Его стиль обращен на все сплоченное, объемно-замкнутое. Ему претят свободные, разлетающиеся вширь очертания. Темперамент склоняет его к стиснутой композиции, к сдержанности жеста.
Никто даже не приблизился к его постижению формы, к ясности его внутреннего представления. Никакой гадательности, никаких поисков: вполне определенное выражение задается первым же его штрихом. Его рисункам присуща неодолимая убедительность. Они до предела насыщены формой: кажется, внутренняя структура, механика движения претворены здесь в выражение без остатка. Так Микеланджело вовлекает зрителя в непосредственное сопереживание.
И вот что примечательно: всякий поворот, всякий изгиб тела заключает в себе тайную силу. Мельчайшие смещения заряжены непостижимой мощью воздействия, и впечатление может оказаться настолько интенсивным, что вопрос о мотивировке движения никому не придет в голову.
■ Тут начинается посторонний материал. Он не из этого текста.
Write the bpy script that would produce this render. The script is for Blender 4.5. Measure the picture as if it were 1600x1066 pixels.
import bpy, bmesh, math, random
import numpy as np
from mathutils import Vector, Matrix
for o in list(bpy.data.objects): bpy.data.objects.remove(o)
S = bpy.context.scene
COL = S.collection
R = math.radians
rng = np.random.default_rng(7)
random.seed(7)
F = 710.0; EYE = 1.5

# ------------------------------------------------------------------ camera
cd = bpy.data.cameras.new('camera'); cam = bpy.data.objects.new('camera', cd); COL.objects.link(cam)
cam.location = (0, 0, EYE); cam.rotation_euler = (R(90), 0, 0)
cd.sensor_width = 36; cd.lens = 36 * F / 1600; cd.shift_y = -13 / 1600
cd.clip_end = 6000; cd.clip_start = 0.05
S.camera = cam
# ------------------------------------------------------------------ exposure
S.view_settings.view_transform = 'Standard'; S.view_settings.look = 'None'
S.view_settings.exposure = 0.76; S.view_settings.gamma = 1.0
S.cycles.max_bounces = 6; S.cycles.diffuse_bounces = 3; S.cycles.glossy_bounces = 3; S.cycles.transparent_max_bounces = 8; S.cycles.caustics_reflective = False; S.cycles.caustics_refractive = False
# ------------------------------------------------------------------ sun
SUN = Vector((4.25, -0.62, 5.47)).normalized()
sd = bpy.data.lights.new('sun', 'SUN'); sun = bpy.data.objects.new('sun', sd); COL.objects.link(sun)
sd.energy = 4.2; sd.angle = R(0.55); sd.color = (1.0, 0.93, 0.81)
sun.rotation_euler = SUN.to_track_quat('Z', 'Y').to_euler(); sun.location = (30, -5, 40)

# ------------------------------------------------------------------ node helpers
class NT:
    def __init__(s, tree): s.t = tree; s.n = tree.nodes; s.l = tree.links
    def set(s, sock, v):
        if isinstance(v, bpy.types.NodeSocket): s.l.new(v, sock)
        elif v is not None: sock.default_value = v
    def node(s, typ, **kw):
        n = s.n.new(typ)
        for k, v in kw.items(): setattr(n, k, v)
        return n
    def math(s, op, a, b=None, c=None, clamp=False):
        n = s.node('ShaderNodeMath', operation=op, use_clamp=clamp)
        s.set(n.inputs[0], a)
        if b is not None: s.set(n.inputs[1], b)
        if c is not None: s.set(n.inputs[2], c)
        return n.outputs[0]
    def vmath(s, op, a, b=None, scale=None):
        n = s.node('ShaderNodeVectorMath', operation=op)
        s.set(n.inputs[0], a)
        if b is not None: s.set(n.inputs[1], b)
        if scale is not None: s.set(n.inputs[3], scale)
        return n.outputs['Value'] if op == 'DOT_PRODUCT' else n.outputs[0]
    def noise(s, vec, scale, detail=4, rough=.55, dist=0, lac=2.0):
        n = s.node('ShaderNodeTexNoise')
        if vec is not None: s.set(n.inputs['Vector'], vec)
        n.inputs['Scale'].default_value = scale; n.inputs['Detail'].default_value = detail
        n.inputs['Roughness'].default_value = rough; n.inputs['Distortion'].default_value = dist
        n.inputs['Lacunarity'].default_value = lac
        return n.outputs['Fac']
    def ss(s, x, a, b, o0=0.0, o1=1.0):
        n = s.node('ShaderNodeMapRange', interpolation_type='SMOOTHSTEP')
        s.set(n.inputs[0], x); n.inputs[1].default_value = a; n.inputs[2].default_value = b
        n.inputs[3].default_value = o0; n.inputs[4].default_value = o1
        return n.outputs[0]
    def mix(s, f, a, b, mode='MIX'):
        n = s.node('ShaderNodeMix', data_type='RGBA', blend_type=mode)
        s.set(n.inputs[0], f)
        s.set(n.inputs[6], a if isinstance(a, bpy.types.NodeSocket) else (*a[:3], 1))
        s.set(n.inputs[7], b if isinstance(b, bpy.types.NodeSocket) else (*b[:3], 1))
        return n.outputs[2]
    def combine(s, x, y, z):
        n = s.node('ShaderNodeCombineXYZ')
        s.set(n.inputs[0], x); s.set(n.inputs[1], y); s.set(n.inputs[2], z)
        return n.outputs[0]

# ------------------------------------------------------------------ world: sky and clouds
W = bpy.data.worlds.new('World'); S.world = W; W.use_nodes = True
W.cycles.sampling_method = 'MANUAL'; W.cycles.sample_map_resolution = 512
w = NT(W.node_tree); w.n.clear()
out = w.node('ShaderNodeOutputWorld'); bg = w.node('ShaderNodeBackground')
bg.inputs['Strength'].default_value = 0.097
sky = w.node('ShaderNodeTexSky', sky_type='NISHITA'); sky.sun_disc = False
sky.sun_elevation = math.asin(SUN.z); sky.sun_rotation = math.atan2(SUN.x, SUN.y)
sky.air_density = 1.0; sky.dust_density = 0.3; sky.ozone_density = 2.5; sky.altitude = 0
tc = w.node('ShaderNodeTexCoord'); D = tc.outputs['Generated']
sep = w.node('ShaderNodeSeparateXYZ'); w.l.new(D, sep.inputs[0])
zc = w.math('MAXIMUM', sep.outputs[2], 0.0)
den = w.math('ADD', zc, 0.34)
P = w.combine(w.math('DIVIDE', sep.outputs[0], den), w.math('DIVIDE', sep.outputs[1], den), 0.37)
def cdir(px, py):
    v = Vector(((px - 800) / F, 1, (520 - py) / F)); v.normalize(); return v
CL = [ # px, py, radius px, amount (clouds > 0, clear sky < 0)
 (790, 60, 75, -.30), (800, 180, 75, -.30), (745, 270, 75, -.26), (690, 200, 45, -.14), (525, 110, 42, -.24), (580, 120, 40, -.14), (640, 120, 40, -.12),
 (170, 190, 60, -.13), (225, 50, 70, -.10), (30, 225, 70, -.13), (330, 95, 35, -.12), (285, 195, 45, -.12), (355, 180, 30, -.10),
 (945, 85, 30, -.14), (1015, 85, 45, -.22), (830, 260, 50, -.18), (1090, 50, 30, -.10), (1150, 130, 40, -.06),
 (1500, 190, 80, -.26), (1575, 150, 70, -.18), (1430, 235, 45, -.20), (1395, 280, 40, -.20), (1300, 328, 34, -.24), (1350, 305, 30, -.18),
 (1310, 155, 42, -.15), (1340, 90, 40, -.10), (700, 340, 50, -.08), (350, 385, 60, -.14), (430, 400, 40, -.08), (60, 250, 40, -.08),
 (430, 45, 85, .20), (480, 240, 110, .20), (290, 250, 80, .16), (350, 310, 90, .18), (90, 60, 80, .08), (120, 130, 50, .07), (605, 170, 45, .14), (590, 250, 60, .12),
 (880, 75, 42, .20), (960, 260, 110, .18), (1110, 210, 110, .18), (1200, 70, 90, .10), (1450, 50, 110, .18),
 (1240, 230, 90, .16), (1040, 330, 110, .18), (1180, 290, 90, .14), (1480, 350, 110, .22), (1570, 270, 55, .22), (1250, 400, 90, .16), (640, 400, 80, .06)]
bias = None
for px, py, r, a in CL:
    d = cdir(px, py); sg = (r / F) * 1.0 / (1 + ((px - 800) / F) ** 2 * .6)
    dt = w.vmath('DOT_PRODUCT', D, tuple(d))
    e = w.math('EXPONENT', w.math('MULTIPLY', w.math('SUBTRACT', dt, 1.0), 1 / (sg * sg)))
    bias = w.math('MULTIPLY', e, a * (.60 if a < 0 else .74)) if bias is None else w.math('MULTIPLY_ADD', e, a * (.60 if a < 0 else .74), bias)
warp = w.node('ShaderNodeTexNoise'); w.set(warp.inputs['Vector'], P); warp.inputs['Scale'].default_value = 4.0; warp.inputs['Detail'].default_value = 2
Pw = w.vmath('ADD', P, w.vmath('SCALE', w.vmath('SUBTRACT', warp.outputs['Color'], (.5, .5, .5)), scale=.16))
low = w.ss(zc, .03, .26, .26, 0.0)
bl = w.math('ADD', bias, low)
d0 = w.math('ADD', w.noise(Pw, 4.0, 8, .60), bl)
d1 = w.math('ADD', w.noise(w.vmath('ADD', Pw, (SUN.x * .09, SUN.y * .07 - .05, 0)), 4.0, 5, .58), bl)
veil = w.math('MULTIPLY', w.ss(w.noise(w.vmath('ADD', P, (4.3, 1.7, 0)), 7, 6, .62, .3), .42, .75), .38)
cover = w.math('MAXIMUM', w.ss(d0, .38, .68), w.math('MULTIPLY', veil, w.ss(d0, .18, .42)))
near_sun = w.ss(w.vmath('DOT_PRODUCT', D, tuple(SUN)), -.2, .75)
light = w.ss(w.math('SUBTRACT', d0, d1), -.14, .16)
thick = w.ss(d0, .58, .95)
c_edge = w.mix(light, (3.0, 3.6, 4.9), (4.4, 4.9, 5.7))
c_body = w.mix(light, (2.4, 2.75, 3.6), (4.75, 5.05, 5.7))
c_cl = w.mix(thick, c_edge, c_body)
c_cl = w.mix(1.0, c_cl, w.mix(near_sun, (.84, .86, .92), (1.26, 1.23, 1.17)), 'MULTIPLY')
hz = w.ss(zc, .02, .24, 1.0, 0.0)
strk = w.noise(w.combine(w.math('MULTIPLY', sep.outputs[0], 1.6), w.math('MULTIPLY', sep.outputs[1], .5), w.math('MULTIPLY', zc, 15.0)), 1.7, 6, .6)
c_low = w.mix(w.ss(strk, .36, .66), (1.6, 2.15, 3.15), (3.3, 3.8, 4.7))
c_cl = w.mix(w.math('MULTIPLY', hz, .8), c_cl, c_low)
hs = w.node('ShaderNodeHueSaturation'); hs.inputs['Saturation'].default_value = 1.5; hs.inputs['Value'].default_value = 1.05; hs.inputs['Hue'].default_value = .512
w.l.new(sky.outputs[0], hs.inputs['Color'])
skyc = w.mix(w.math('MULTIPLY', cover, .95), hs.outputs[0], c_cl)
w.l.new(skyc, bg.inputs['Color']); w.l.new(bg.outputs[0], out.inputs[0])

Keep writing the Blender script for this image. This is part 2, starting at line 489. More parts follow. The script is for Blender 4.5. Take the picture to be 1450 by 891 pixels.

Такова была природа Микеланджело, что он, не ведая сомнений, увеличивал напряжение в применяемых средствах до пределов мыслимого воздействия. Он обогатил искусство новыми, немыслимыми прежде эффектами, но он же и обеднил его, лишив радости, испытываемой от простого и повседневного. Именно через него в Возрождение проникла дисгармония. Сознательным широким применением диссонанса подготовлял он почву новому стилю — барокко. Однако речь об этом пойдет в более позднем разделе книги. Произведения же первой половины его жизни (до 1520) говорят еще иным языком.
1. Ранние произведения
«Пьета» (рис. 20 {1}) — первое значительное произведение, позволяющее судить об устремлениях Микеланджело. Ныне она выставлена в одной из капелл собора св. Петра совершенно варварским образом, так что не в состоянии оказать воздействие ни тонкостью разработки деталей, ни прелестью движения. Группа теряется в обширном пространстве и установлена на такой высоте, что ее фронтальный вид абсолютно недоступен для обзора.
Уже одно слияние двух натуральной величины мраморных фигур в одну группу, было чем-то новым, уложить же на колени сидящей женщине тело взрослого мужчины — задача сверхсложная. Здесь можно было ожидать появления резко секущей горизонтальной линии и сухого прямого угла. Но Микеланджело сделал то, на что не способен был тогда никто другой: все здесь — и смещение, и поворот тела — непринужденно сопрягается между собой; Мария удерживает свою ношу и тем не менее не оказывается задавленной ею, мертвое тело ясно проработано со всех сторон и при этом полно выразительности в каждой линии. Высоко поднятые плечи и запрокинутая голова придают покойному выражение страдания ни с чем не сопоставимой силы. Еще более ошеломляет жест Марии. Предшественники воспроизводили заплаканное лицо, гримасу боли, безвольную поникнутость; но Микеланджело говорит: Богоматери не должно плакать, как земной матери. Голова ее клонится в полном безмолвии, черты лица неподвижны, и разговор ведет лишь опущенная левая рука: наполовину открытая, сопровождает она немой монолог боли.
Это есть восприятие уже чинквеченто. Также и в Христе мы не видим ничего, что свидетельствовало бы об испытанной им боли. Если говорить о формальной стороне, то здесь флорентийское происхождение работы и стиль XV в. преодолены в меньшей степени.
20. Микеланджело. Пьета. Рим. Собор св. ПетраПравда, рядом с головой Марии поставить нам совершенно нечего, однако принадлежит она все к тому же изящному тонкому типу, излюбленному флорентийцами прошлого. К нему же относятся и фигуры. Уже в скором времени Микеланджело сделается шире, полнее; да и сам примененный здесь способ объединения группы показался бы ему позднее избыточно утонченным, слишком прозрачным, чересчур раскованным. Мертвое тело более плотной конституции должно было бы давить с большей силой, линиям не следовало так далеко разбегаться друг от друга, он сплотил бы обе фигуры в один плотно сдавленный объем.